### Exercise goal
Give an exact transcription of every line, dropping the images.

### Given information
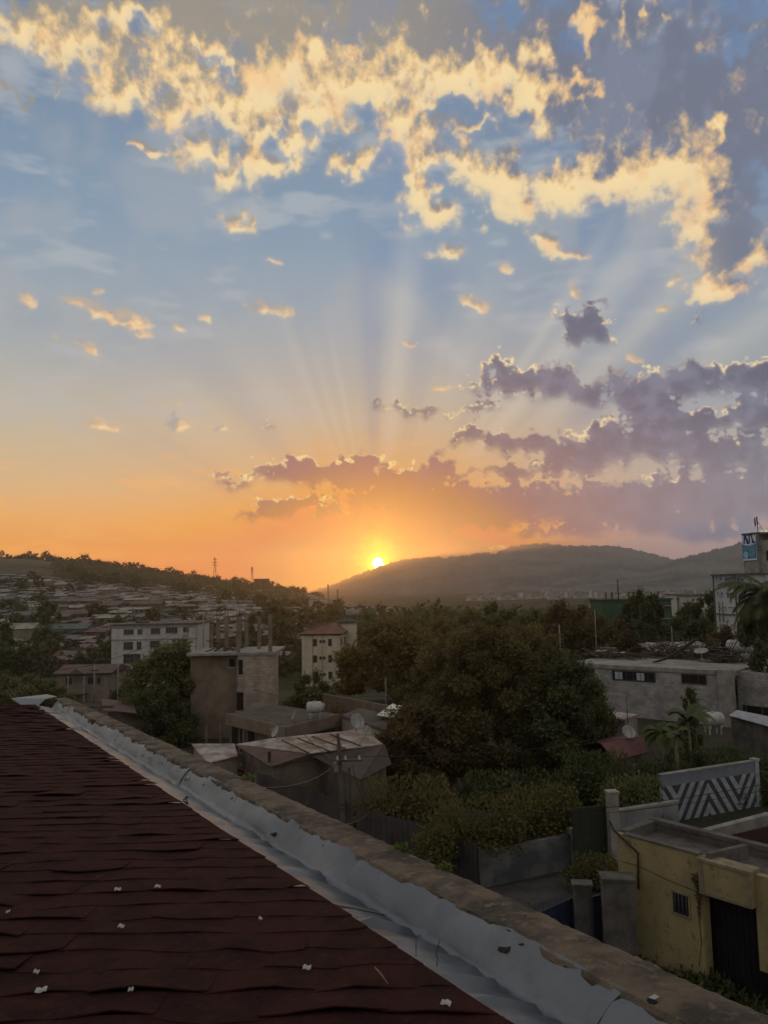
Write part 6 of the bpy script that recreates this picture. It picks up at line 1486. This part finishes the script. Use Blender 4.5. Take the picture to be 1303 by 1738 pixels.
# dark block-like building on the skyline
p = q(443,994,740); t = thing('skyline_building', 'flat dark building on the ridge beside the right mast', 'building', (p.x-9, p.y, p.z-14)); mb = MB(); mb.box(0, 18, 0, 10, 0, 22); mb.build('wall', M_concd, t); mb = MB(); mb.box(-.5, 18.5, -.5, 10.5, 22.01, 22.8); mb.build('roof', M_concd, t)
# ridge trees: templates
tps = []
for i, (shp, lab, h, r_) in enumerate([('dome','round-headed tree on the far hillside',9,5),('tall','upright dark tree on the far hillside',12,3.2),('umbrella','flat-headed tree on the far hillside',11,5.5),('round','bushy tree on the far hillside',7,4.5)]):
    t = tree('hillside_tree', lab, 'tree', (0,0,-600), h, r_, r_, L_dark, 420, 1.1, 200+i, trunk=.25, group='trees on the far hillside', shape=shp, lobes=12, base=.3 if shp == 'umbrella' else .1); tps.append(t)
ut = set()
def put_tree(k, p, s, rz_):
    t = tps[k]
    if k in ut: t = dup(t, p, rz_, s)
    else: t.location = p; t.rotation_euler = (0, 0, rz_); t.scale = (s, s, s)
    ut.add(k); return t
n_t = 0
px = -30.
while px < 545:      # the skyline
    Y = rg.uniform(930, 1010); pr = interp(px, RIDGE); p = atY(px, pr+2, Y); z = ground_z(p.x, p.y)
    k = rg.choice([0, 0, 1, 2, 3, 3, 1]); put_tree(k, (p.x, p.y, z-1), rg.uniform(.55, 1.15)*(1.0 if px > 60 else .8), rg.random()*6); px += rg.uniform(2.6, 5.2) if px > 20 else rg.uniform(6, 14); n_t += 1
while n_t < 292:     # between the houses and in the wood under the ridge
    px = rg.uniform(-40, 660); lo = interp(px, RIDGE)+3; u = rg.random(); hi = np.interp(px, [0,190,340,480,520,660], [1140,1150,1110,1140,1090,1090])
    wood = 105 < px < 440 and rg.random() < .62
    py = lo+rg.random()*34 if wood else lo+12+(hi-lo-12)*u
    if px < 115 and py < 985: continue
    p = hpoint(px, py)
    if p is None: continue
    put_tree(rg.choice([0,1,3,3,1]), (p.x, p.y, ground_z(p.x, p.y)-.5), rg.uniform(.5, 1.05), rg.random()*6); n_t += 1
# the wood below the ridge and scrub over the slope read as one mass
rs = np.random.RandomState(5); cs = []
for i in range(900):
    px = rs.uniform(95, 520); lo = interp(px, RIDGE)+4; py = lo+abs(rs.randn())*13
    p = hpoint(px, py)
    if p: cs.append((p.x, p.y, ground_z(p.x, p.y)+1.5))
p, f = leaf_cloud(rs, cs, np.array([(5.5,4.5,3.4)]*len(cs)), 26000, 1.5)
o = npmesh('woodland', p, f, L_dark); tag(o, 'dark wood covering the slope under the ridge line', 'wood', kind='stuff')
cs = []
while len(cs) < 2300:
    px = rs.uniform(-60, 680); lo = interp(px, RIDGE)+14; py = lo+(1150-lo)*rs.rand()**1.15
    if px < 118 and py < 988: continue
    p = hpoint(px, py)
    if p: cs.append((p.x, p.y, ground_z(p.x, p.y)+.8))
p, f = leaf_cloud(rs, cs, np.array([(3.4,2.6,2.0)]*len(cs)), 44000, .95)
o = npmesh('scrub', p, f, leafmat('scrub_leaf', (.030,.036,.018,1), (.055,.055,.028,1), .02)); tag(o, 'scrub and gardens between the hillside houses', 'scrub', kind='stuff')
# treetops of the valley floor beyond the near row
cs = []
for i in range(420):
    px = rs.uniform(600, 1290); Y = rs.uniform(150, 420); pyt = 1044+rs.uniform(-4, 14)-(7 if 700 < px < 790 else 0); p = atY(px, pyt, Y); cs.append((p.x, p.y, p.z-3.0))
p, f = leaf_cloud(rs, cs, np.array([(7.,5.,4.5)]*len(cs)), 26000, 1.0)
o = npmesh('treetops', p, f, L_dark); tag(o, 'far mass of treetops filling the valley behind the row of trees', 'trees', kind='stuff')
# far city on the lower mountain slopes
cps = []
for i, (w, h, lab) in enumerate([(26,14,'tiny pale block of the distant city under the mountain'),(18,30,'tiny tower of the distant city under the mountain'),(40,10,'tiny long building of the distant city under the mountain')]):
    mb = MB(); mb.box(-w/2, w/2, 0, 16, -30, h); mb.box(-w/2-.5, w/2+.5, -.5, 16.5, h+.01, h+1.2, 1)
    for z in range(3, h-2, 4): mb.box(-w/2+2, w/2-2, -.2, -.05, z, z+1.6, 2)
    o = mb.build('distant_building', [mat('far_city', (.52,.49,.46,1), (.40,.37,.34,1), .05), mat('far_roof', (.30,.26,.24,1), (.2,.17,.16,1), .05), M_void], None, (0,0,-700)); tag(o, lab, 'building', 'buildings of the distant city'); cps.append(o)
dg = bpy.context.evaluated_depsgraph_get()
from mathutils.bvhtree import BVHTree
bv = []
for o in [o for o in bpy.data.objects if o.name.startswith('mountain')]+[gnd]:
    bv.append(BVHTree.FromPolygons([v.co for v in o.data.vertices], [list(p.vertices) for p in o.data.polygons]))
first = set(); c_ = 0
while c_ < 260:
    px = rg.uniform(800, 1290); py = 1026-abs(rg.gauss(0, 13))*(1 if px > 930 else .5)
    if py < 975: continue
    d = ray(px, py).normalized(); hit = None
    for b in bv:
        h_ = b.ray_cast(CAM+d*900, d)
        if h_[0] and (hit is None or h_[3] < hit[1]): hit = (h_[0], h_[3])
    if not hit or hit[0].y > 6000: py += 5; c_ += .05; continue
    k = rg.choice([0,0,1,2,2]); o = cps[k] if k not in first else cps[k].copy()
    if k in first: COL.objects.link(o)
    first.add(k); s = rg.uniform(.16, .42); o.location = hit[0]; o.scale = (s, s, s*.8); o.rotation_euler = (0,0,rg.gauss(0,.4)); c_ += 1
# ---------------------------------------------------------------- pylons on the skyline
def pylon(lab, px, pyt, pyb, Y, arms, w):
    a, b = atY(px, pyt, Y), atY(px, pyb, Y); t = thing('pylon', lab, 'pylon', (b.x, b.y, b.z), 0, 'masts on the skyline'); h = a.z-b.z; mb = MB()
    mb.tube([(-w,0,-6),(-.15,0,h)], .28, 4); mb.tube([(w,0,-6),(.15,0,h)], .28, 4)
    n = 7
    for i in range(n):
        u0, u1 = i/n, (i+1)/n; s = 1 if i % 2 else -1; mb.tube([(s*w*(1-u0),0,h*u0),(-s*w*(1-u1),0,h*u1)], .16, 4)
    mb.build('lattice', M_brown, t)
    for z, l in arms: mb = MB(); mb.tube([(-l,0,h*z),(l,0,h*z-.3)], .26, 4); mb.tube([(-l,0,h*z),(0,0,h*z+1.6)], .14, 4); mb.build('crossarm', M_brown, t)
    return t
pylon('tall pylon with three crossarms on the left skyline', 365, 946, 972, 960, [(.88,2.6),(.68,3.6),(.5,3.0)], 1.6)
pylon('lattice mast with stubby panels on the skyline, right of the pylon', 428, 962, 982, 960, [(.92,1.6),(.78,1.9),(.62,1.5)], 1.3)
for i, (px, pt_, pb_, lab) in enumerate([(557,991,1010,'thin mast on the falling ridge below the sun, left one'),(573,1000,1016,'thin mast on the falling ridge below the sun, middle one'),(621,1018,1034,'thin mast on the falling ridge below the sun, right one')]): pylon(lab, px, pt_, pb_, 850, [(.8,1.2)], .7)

### Task solution
Write part 6 of the bpy script that recreates this picture. It picks up at line 1486. This part finishes the script. Use Blender 4.5. Take the picture to be 1303 by 1738 pixels.
# dark block-like building on the skyline
p = q(443,994,740); t = thing('skyline_building', 'flat dark building on the ridge beside the right mast', 'building', (p.x-9, p.y, p.z-14)); mb = MB(); mb.box(0, 18, 0, 10, 0, 22); mb.build('wall', M_concd, t); mb = MB(); mb.box(-.5, 18.5, -.5, 10.5, 22.01, 22.8); mb.build('roof', M_concd, t)
# ridge trees: templates
tps = []
for i, (shp, lab, h, r_) in enumerate([('dome','round-headed tree on the far hillside',9,5),('tall','upright dark tree on the far hillside',12,3.2),('umbrella','flat-headed tree on the far hillside',11,5.5),('round','bushy tree on the far hillside',7,4.5)]):
    t = tree('hillside_tree', lab, 'tree', (0,0,-600), h, r_, r_, L_dark, 420, 1.1, 200+i, trunk=.25, group='trees on the far hillside', shape=shp, lobes=12, base=.3 if shp == 'umbrella' else .1); tps.append(t)
ut = set()
def put_tree(k, p, s, rz_):
    t = tps[k]
    if k in ut: t = dup(t, p, rz_, s)
    else: t.location = p; t.rotation_euler = (0, 0, rz_); t.scale = (s, s, s)
    ut.add(k); return t
n_t = 0
px = -30.
while px < 545:      # the skyline
    Y = rg.uniform(930, 1010); pr = interp(px, RIDGE); p = atY(px, pr+2, Y); z = ground_z(p.x, p.y)
    k = rg.choice([0, 0, 1, 2, 3, 3, 1]); put_tree(k, (p.x, p.y, z-1), rg.uniform(.55, 1.15)*(1.0 if px > 60 else .8), rg.random()*6); px += rg.uniform(2.6, 5.2) if px > 20 else rg.uniform(6, 14); n_t += 1
while n_t < 292:     # between the houses and in the wood under the ridge
    px = rg.uniform(-40, 660); lo = interp(px, RIDGE)+3; u = rg.random(); hi = np.interp(px, [0,190,340,480,520,660], [1140,1150,1110,1140,1090,1090])
    wood = 105 < px < 440 and rg.random() < .62
    py = lo+rg.random()*34 if wood else lo+12+(hi-lo-12)*u
    if px < 115 and py < 985: continue
    p = hpoint(px, py)
    if p is None: continue
    put_tree(rg.choice([0,1,3,3,1]), (p.x, p.y, ground_z(p.x, p.y)-.5), rg.uniform(.5, 1.05), rg.random()*6); n_t += 1
# the wood below the ridge and scrub over the slope read as one mass
rs = np.random.RandomState(5); cs = []
for i in range(900):
    px = rs.uniform(95, 520); lo = interp(px, RIDGE)+4; py = lo+abs(rs.randn())*13
    p = hpoint(px, py)
    if p: cs.append((p.x, p.y, ground_z(p.x, p.y)+1.5))
p, f = leaf_cloud(rs, cs, np.array([(5.5,4.5,3.4)]*len(cs)), 26000, 1.5)
o = npmesh('woodland', p, f, L_dark); tag(o, 'dark wood covering the slope under the ridge line', 'wood', kind='stuff')
cs = []
while len(cs) < 2300:
    px = rs.uniform(-60, 680); lo = interp(px, RIDGE)+14; py = lo+(1150-lo)*rs.rand()**1.15
    if px < 118 and py < 988: continue
    p = hpoint(px, py)
    if p: cs.append((p.x, p.y, ground_z(p.x, p.y)+.8))
p, f = leaf_cloud(rs, cs, np.array([(3.4,2.6,2.0)]*len(cs)), 44000, .95)
o = npmesh('scrub', p, f, leafmat('scrub_leaf', (.030,.036,.018,1), (.055,.055,.028,1), .02)); tag(o, 'scrub and gardens between the hillside houses', 'scrub', kind='stuff')
# treetops of the valley floor beyond the near row
cs = []
for i in range(420):
    px = rs.uniform(600, 1290); Y = rs.uniform(150, 420); pyt = 1044+rs.uniform(-4, 14)-(7 if 700 < px < 790 else 0); p = atY(px, pyt, Y); cs.append((p.x, p.y, p.z-3.0))
p, f = leaf_cloud(rs, cs, np.array([(7.,5.,4.5)]*len(cs)), 26000, 1.0)
o = npmesh('treetops', p, f, L_dark); tag(o, 'far mass of treetops filling the valley behind the row of trees', 'trees', kind='stuff')
# far city on the lower mountain slopes
cps = []
for i, (w, h, lab) in enumerate([(26,14,'tiny pale block of the distant city under the mountain'),(18,30,'tiny tower of the distant city under the mountain'),(40,10,'tiny long building of the distant city under the mountain')]):
    mb = MB(); mb.box(-w/2, w/2, 0, 16, -30, h); mb.box(-w/2-.5, w/2+.5, -.5, 16.5, h+.01, h+1.2, 1)
    for z in range(3, h-2, 4): mb.box(-w/2+2, w/2-2, -.2, -.05, z, z+1.6, 2)
    o = mb.build('distant_building', [mat('far_city', (.52,.49,.46,1), (.40,.37,.34,1), .05), mat('far_roof', (.30,.26,.24,1), (.2,.17,.16,1), .05), M_void], None, (0,0,-700)); tag(o, lab, 'building', 'buildings of the distant city'); cps.append(o)
dg = bpy.context.evaluated_depsgraph_get()
from mathutils.bvhtree import BVHTree
bv = []
for o in [o for o in bpy.data.objects if o.name.startswith('mountain')]+[gnd]:
    bv.append(BVHTree.FromPolygons([v.co for v in o.data.vertices], [list(p.vertices) for p in o.data.polygons]))
first = set(); c_ = 0
while c_ < 260:
    px = rg.uniform(800, 1290); py = 1026-abs(rg.gauss(0, 13))*(1 if px > 930 else .5)
    if py < 975: continue
    d = ray(px, py).normalized(); hit = None
    for b in bv:
        h_ = b.ray_cast(CAM+d*900, d)
        if h_[0] and (hit is None or h_[3] < hit[1]): hit = (h_[0], h_[3])
    if not hit or hit[0].y > 6000: py += 5; c_ += .05; continue
    k = rg.choice([0,0,1,2,2]); o = cps[k] if k not in first else cps[k].copy()
    if k in first: COL.objects.link(o)
    first.add(k); s = rg.uniform(.16, .42); o.location = hit[0]; o.scale = (s, s, s*.8); o.rotation_euler = (0,0,rg.gauss(0,.4)); c_ += 1
# ---------------------------------------------------------------- pylons on the skyline
def pylon(lab, px, pyt, pyb, Y, arms, w):
    a, b = atY(px, pyt, Y), atY(px, pyb, Y); t = thing('pylon', lab, 'pylon', (b.x, b.y, b.z), 0, 'masts on the skyline'); h = a.z-b.z; mb = MB()
    mb.tube([(-w,0,-6),(-.15,0,h)], .28, 4); mb.tube([(w,0,-6),(.15,0,h)], .28, 4)
    n = 7
    for i in range(n):
        u0, u1 = i/n, (i+1)/n; s = 1 if i % 2 else -1; mb.tube([(s*w*(1-u0),0,h*u0),(-s*w*(1-u1),0,h*u1)], .16, 4)
    mb.build('lattice', M_brown, t)
    for z, l in arms: mb = MB(); mb.tube([(-l,0,h*z),(l,0,h*z-.3)], .26, 4); mb.tube([(-l,0,h*z),(0,0,h*z+1.6)], .14, 4); mb.build('crossarm', M_brown, t)
    return t
pylon('tall pylon with three crossarms on the left skyline', 365, 946, 972, 960, [(.88,2.6),(.68,3.6),(.5,3.0)], 1.6)
pylon('lattice mast with stubby panels on the skyline, right of the pylon', 428, 962, 982, 960, [(.92,1.6),(.78,1.9),(.62,1.5)], 1.3)
for i, (px, pt_, pb_, lab) in enumerate([(557,991,1010,'thin mast on the falling ridge below the sun, left one'),(573,1000,1016,'thin mast on the falling ridge below the sun, middle one'),(621,1018,1034,'thin mast on the falling ridge below the sun, right one')]): pylon(lab, px, pt_, pb_, 850, [(.8,1.2)], .7)